Given request
Set down, exactly as written, the lines from the top of the data to the line that holds "COL = scene.collection", and omit the pictures.

Raw data
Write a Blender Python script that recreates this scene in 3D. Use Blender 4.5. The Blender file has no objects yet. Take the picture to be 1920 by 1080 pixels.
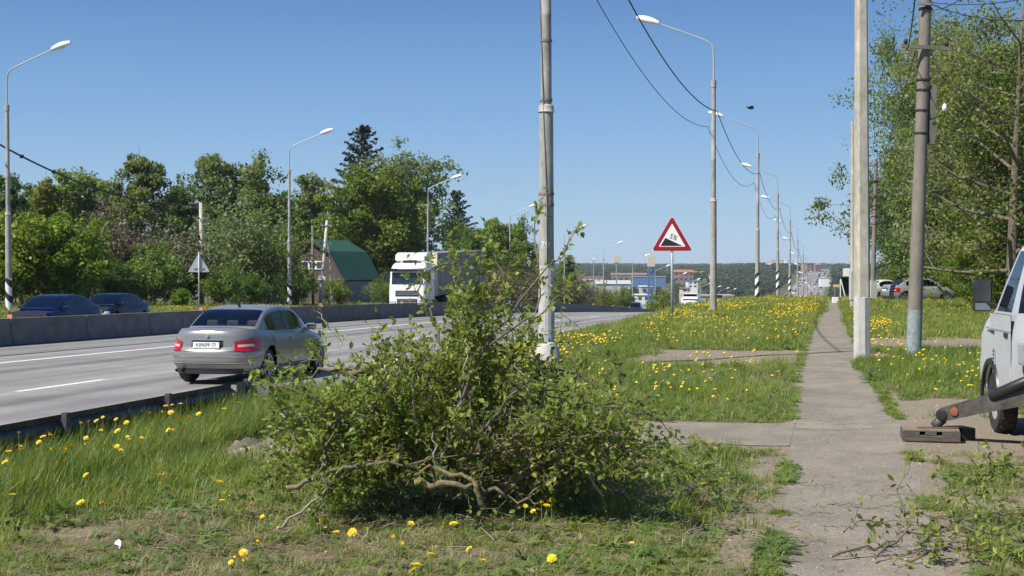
import bpy, bmesh, math, random
import numpy as np
from mathutils import Vector, Matrix
R = math.radians
random.seed(7); rng = np.random.default_rng(7)
scene = bpy.context.scene
COL = scene.collection

# ------------------------------------------------------------------ camera, sky, sun, exposure
EYE = 1.83; F = 2700.0; HZ = 505.0; TH = 605.0 / F          # the road runs at slope TH to the view axis
cd = bpy.data.cameras.new('camera'); cam = bpy.data.objects.new('camera', cd); COL.objects.link(cam)
cam.location = (0, 0, EYE); cam.rotation_euler = (R(90) - math.atan(35 / F), 0, 0)
cd.lens = F / 1920 * 36; cd.sensor_width = 36; cd.clip_start = 0.1; cd.clip_end = 20000
scene.camera = cam
SUN_AZ = math.atan2(-0.80, -0.60)        # compass-like angle from +Y towards +X: sun stands left of and behind the camera
SUN_EL = R(50)
w = bpy.data.worlds.new('World'); scene.world = w; w.use_nodes = True
nt = w.node_tree; nt.nodes.clear()
sky = nt.nodes.new('ShaderNodeTexSky'); sky.sky_type = 'NISHITA'; sky.sun_disc = False
sky.sun_elevation = SUN_EL; sky.sun_rotation = SUN_AZ
sky.air_density = 1.0; sky.dust_density = 0.35; sky.ozone_density = 2.2; sky.altitude = 100
bg = nt.nodes.new('ShaderNodeBackground'); bg.inputs[1].default_value = 0.10
grad = nt.nodes.new('ShaderNodeValToRGB'); geo_ = nt.nodes.new('ShaderNodeTexCoord'); sz_ = nt.nodes.new('ShaderNodeSeparateXYZ')
nt.links.new(geo_.outputs['Generated'], sz_.inputs[0]); nt.links.new(sz_.outputs[2], grad.inputs[0])
el_ = grad.color_ramp.elements
for p_, c_ in ((0.0, (0.355, 0.495, 0.62)), (0.03, (0.305, 0.46, 0.61)), (0.10, (0.180, 0.342, 0.575)), (0.19, (0.088, 0.205, 0.440)), (0.45, (0.06, 0.15, 0.37)), (1.0, (0.035, 0.10, 0.30))):
    e_ = el_[0] if p_ == 0.0 else (el_[len(el_) - 1] if p_ == 1.0 else el_.new(p_))
    e_.position = p_; e_.color = (*c_, 1)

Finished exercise
Write a Blender Python script that recreates this scene in 3D. Use Blender 4.5. The Blender file has no objects yet. Take the picture to be 1920 by 1080 pixels.
import bpy, bmesh, math, random
import numpy as np
from mathutils import Vector, Matrix
R = math.radians
random.seed(7); rng = np.random.default_rng(7)
scene = bpy.context.scene
COL = scene.collection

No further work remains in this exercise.